- Supplied information
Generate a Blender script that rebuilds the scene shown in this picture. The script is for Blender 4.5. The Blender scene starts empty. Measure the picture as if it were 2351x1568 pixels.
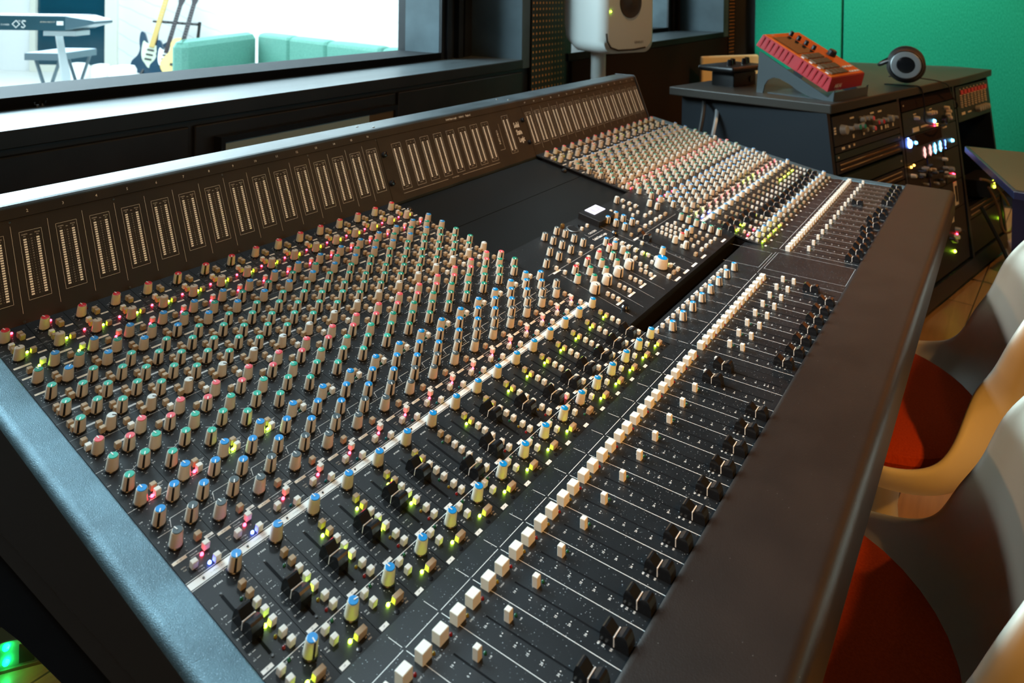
import bpy, math, random
from mathutils import Matrix, Vector
random.seed(7)
R = math.radians
sc = bpy.context.scene
col = sc.collection

# ------------------------------------------------------------------ camera
W_, H_ = 2351, 1568
F_, CX, CY = 1642.4, 1175.5, -9.8
CAM = Vector((-0.31297, -0.90898, 1.27844))
YAW, PIT, ROL = 0.61335, 0.00784, 0.01288
fw = Vector((math.cos(YAW) * math.cos(PIT), math.sin(YAW) * math.cos(PIT), -math.sin(PIT)))
rt0 = Vector((math.sin(YAW), -math.cos(YAW), 0)); up0 = rt0.cross(fw)
rt = math.cos(ROL) * rt0 + math.sin(ROL) * up0
up = -math.sin(ROL) * rt0 + math.cos(ROL) * up0
cd = bpy.data.cameras.new('camera'); cam = bpy.data.objects.new('camera', cd); col.objects.link(cam)
cam.matrix_world = Matrix(((rt.x, up.x, -fw.x, CAM.x), (rt.y, up.y, -fw.y, CAM.y), (rt.z, up.z, -fw.z, CAM.z), (0, 0, 0, 1)))
cd.sensor_fit = 'HORIZONTAL'; cd.sensor_width = 36.0
cd.lens = F_ / W_ * 36.0
cd.shift_x = 0.0
cd.shift_y = (CY - H_ / 2) / W_
cd.clip_start = 0.02; cd.clip_end = 60
cd.dof.use_dof = True; cd.dof.focus_distance = 0.90; cd.dof.aperture_fstop = 9.0
sc.camera = cam

# ------------------------------------------------------------------ world, light, exposure
wd = bpy.data.worlds.new('world'); sc.world = wd; wd.use_nodes = True
wd.node_tree.nodes['Background'].inputs[0].default_value = (0.35, 0.5, 0.6, 1)
wd.node_tree.nodes['Background'].inputs[1].default_value = 0.02
sc.view_settings.view_transform = 'Standard'; sc.view_settings.look = 'None'
sc.view_settings.exposure = 0.15; sc.view_settings.gamma = 1.0
sc.view_settings.use_curve_mapping = False

def area(name, loc, target, size, power, color, size_y=None, spread=None):
    l = bpy.data.lights.new(name, 'AREA'); l.energy = power; l.color = color
    l.shape = 'RECTANGLE'; l.size = size; l.size_y = size_y or size
    if spread: l.spread = spread
    o = bpy.data.objects.new(name, l); col.objects.link(o)
    o.location = loc
    d = Vector(target) - Vector(loc)
    o.rotation_euler = d.to_track_quat('-Z', 'Y').to_euler()
    return o
def spot(name, loc, target, power, color, angle=80, blend=0.6, r=0.05):
    l = bpy.data.lights.new(name, 'SPOT'); l.energy = power; l.color = color
    l.spot_size = R(angle); l.spot_blend = blend; l.shadow_soft_size = r
    o = bpy.data.objects.new(name, l); col.objects.link(o)
    o.location = loc
    d = Vector(target) - Vector(loc)
    o.rotation_euler = d.to_track_quat('-Z', 'Y').to_euler()
    return o
COOL = (0.72, 0.92, 1.0); WARM = (1.0, 0.52, 0.17)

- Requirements
Keep every word of the data as it is when you write it out, but drop the pictures.

- Reply
Generate a Blender script that rebuilds the scene shown in this picture. The script is for Blender 4.5. The Blender scene starts empty. Measure the picture as if it were 2351x1568 pixels.
import bpy, math, random
from mathutils import Matrix, Vector
random.seed(7)
R = math.radians
sc = bpy.context.scene
col = sc.collection

# ------------------------------------------------------------------ camera
W_, H_ = 2351, 1568
F_, CX, CY = 1642.4, 1175.5, -9.8
CAM = Vector((-0.31297, -0.90898, 1.27844))
YAW, PIT, ROL = 0.61335, 0.00784, 0.01288
fw = Vector((math.cos(YAW) * math.cos(PIT), math.sin(YAW) * math.cos(PIT), -math.sin(PIT)))
rt0 = Vector((math.sin(YAW), -math.cos(YAW), 0)); up0 = rt0.cross(fw)
rt = math.cos(ROL) * rt0 + math.sin(ROL) * up0
up = -math.sin(ROL) * rt0 + math.cos(ROL) * up0
cd = bpy.data.cameras.new('camera'); cam = bpy.data.objects.new('camera', cd); col.objects.link(cam)
cam.matrix_world = Matrix(((rt.x, up.x, -fw.x, CAM.x), (rt.y, up.y, -fw.y, CAM.y), (rt.z, up.z, -fw.z, CAM.z), (0, 0, 0, 1)))
cd.sensor_fit = 'HORIZONTAL'; cd.sensor_width = 36.0
cd.lens = F_ / W_ * 36.0
cd.shift_x = 0.0
cd.shift_y = (CY - H_ / 2) / W_
cd.clip_start = 0.02; cd.clip_end = 60
cd.dof.use_dof = True; cd.dof.focus_distance = 0.90; cd.dof.aperture_fstop = 9.0
sc.camera = cam

# ------------------------------------------------------------------ world, light, exposure
wd = bpy.data.worlds.new('world'); sc.world = wd; wd.use_nodes = True
wd.node_tree.nodes['Background'].inputs[0].default_value = (0.35, 0.5, 0.6, 1)
wd.node_tree.nodes['Background'].inputs[1].default_value = 0.02
sc.view_settings.view_transform = 'Standard'; sc.view_settings.look = 'None'
sc.view_settings.exposure = 0.15; sc.view_settings.gamma = 1.0
sc.view_settings.use_curve_mapping = False

def area(name, loc, target, size, power, color, size_y=None, spread=None):
    l = bpy.data.lights.new(name, 'AREA'); l.energy = power; l.color = color
    l.shape = 'RECTANGLE'; l.size = size; l.size_y = size_y or size
    if spread: l.spread = spread
    o = bpy.data.objects.new(name, l); col.objects.link(o)
    o.location = loc
    d = Vector(target) - Vector(loc)
    o.rotation_euler = d.to_track_quat('-Z', 'Y').to_euler()
    return o
def spot(name, loc, target, power, color, angle=80, blend=0.6, r=0.05):
    l = bpy.data.lights.new(name, 'SPOT'); l.energy = power; l.color = color
    l.spot_size = R(angle); l.spot_blend = blend; l.shadow_soft_size = r
    o = bpy.data.objects.new(name, l); col.objects.link(o)
    o.location = loc
    d = Vector(target) - Vector(loc)
    o.rotation_euler = d.to_track_quat('-Z', 'Y').to_euler()
    return o
COOL = (0.72, 0.92, 1.0); WARM = (1.0, 0.52, 0.17)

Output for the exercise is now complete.